Start of DATA EXTRACT

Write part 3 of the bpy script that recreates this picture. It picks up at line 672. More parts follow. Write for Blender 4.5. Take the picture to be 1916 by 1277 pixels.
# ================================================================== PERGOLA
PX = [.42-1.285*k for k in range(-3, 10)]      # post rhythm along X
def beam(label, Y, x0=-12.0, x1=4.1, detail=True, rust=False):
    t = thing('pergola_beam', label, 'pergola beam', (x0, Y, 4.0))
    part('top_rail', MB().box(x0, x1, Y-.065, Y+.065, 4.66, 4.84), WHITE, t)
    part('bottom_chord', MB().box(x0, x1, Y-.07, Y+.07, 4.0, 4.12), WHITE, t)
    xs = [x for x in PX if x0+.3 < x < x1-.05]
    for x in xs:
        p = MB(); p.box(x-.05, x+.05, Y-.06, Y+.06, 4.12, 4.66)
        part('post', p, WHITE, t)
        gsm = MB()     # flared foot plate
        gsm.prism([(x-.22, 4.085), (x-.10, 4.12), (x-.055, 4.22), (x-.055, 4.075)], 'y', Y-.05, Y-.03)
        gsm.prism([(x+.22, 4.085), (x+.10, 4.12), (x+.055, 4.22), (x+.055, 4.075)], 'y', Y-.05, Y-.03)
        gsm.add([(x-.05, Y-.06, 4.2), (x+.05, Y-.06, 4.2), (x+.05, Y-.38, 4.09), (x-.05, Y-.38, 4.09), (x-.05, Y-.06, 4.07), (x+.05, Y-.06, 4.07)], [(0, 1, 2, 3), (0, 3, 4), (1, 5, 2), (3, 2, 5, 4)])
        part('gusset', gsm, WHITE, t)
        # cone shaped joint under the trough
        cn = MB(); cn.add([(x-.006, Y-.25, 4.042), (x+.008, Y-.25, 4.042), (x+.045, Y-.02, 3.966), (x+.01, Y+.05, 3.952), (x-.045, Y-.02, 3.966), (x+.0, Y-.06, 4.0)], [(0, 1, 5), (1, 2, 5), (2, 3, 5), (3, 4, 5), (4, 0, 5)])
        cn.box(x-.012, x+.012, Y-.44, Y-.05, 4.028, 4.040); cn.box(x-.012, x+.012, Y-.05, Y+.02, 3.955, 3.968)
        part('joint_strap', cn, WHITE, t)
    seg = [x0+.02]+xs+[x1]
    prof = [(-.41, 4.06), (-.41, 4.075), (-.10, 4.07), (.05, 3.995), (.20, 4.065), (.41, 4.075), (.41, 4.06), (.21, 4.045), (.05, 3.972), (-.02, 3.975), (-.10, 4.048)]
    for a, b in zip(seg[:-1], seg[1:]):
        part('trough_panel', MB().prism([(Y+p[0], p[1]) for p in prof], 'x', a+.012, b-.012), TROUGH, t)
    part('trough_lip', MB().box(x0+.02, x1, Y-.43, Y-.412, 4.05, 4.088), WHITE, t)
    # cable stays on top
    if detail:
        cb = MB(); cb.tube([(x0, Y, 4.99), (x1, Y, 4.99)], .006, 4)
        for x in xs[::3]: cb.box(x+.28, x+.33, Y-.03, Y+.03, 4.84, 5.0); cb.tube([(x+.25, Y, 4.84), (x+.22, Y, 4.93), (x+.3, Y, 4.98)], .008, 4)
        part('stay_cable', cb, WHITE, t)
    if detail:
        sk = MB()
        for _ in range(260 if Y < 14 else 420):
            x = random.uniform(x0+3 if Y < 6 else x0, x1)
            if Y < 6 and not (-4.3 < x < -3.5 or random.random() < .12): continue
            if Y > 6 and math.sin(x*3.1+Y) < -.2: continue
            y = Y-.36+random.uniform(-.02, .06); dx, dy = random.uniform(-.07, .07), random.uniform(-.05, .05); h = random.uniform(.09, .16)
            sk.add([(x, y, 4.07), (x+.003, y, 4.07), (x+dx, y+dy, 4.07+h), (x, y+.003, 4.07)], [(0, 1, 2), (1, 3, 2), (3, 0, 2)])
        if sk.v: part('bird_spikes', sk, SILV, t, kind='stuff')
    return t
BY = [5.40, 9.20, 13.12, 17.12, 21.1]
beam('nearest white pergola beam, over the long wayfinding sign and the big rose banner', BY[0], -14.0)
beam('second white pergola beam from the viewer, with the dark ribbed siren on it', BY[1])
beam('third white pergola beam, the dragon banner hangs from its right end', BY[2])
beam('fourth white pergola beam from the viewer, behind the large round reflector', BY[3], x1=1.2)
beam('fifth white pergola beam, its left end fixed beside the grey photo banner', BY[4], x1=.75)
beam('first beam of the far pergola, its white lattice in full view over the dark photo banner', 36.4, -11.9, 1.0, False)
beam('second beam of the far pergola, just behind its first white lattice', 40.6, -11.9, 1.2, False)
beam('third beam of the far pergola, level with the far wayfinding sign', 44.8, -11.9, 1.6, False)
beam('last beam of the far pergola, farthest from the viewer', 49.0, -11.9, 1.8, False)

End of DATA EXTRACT

--- GIVEN EXERCISE ---
Return what is listed above, exactly and completely.

--- SOLUTION FOR THIS TASK ---
Write part 3 of the bpy script that recreates this picture. It picks up at line 672. More parts follow. Write for Blender 4.5. Take the picture to be 1916 by 1277 pixels.
# ================================================================== PERGOLA
PX = [.42-1.285*k for k in range(-3, 10)]      # post rhythm along X
def beam(label, Y, x0=-12.0, x1=4.1, detail=True, rust=False):
    t = thing('pergola_beam', label, 'pergola beam', (x0, Y, 4.0))
    part('top_rail', MB().box(x0, x1, Y-.065, Y+.065, 4.66, 4.84), WHITE, t)
    part('bottom_chord', MB().box(x0, x1, Y-.07, Y+.07, 4.0, 4.12), WHITE, t)
    xs = [x for x in PX if x0+.3 < x < x1-.05]
    for x in xs:
        p = MB(); p.box(x-.05, x+.05, Y-.06, Y+.06, 4.12, 4.66)
        part('post', p, WHITE, t)
        gsm = MB()     # flared foot plate
        gsm.prism([(x-.22, 4.085), (x-.10, 4.12), (x-.055, 4.22), (x-.055, 4.075)], 'y', Y-.05, Y-.03)
        gsm.prism([(x+.22, 4.085), (x+.10, 4.12), (x+.055, 4.22), (x+.055, 4.075)], 'y', Y-.05, Y-.03)
        gsm.add([(x-.05, Y-.06, 4.2), (x+.05, Y-.06, 4.2), (x+.05, Y-.38, 4.09), (x-.05, Y-.38, 4.09), (x-.05, Y-.06, 4.07), (x+.05, Y-.06, 4.07)], [(0, 1, 2, 3), (0, 3, 4), (1, 5, 2), (3, 2, 5, 4)])
        part('gusset', gsm, WHITE, t)
        # cone shaped joint under the trough
        cn = MB(); cn.add([(x-.006, Y-.25, 4.042), (x+.008, Y-.25, 4.042), (x+.045, Y-.02, 3.966), (x+.01, Y+.05, 3.952), (x-.045, Y-.02, 3.966), (x+.0, Y-.06, 4.0)], [(0, 1, 5), (1, 2, 5), (2, 3, 5), (3, 4, 5), (4, 0, 5)])
        cn.box(x-.012, x+.012, Y-.44, Y-.05, 4.028, 4.040); cn.box(x-.012, x+.012, Y-.05, Y+.02, 3.955, 3.968)
        part('joint_strap', cn, WHITE, t)
    seg = [x0+.02]+xs+[x1]
    prof = [(-.41, 4.06), (-.41, 4.075), (-.10, 4.07), (.05, 3.995), (.20, 4.065), (.41, 4.075), (.41, 4.06), (.21, 4.045), (.05, 3.972), (-.02, 3.975), (-.10, 4.048)]
    for a, b in zip(seg[:-1], seg[1:]):
        part('trough_panel', MB().prism([(Y+p[0], p[1]) for p in prof], 'x', a+.012, b-.012), TROUGH, t)
    part('trough_lip', MB().box(x0+.02, x1, Y-.43, Y-.412, 4.05, 4.088), WHITE, t)
    # cable stays on top
    if detail:
        cb = MB(); cb.tube([(x0, Y, 4.99), (x1, Y, 4.99)], .006, 4)
        for x in xs[::3]: cb.box(x+.28, x+.33, Y-.03, Y+.03, 4.84, 5.0); cb.tube([(x+.25, Y, 4.84), (x+.22, Y, 4.93), (x+.3, Y, 4.98)], .008, 4)
        part('stay_cable', cb, WHITE, t)
    if detail:
        sk = MB()
        for _ in range(260 if Y < 14 else 420):
            x = random.uniform(x0+3 if Y < 6 else x0, x1)
            if Y < 6 and not (-4.3 < x < -3.5 or random.random() < .12): continue
            if Y > 6 and math.sin(x*3.1+Y) < -.2: continue
            y = Y-.36+random.uniform(-.02, .06); dx, dy = random.uniform(-.07, .07), random.uniform(-.05, .05); h = random.uniform(.09, .16)
            sk.add([(x, y, 4.07), (x+.003, y, 4.07), (x+dx, y+dy, 4.07+h), (x, y+.003, 4.07)], [(0, 1, 2), (1, 3, 2), (3, 0, 2)])
        if sk.v: part('bird_spikes', sk, SILV, t, kind='stuff')
    return t
BY = [5.40, 9.20, 13.12, 17.12, 21.1]
beam('nearest white pergola beam, over the long wayfinding sign and the big rose banner', BY[0], -14.0)
beam('second white pergola beam from the viewer, with the dark ribbed siren on it', BY[1])
beam('third white pergola beam, the dragon banner hangs from its right end', BY[2])
beam('fourth white pergola beam from the viewer, behind the large round reflector', BY[3], x1=1.2)
beam('fifth white pergola beam, its left end fixed beside the grey photo banner', BY[4], x1=.75)
beam('first beam of the far pergola, its white lattice in full view over the dark photo banner', 36.4, -11.9, 1.0, False)
beam('second beam of the far pergola, just behind its first white lattice', 40.6, -11.9, 1.2, False)
beam('third beam of the far pergola, level with the far wayfinding sign', 44.8, -11.9, 1.6, False)
beam('last beam of the far pergola, farthest from the viewer', 49.0, -11.9, 1.8, False)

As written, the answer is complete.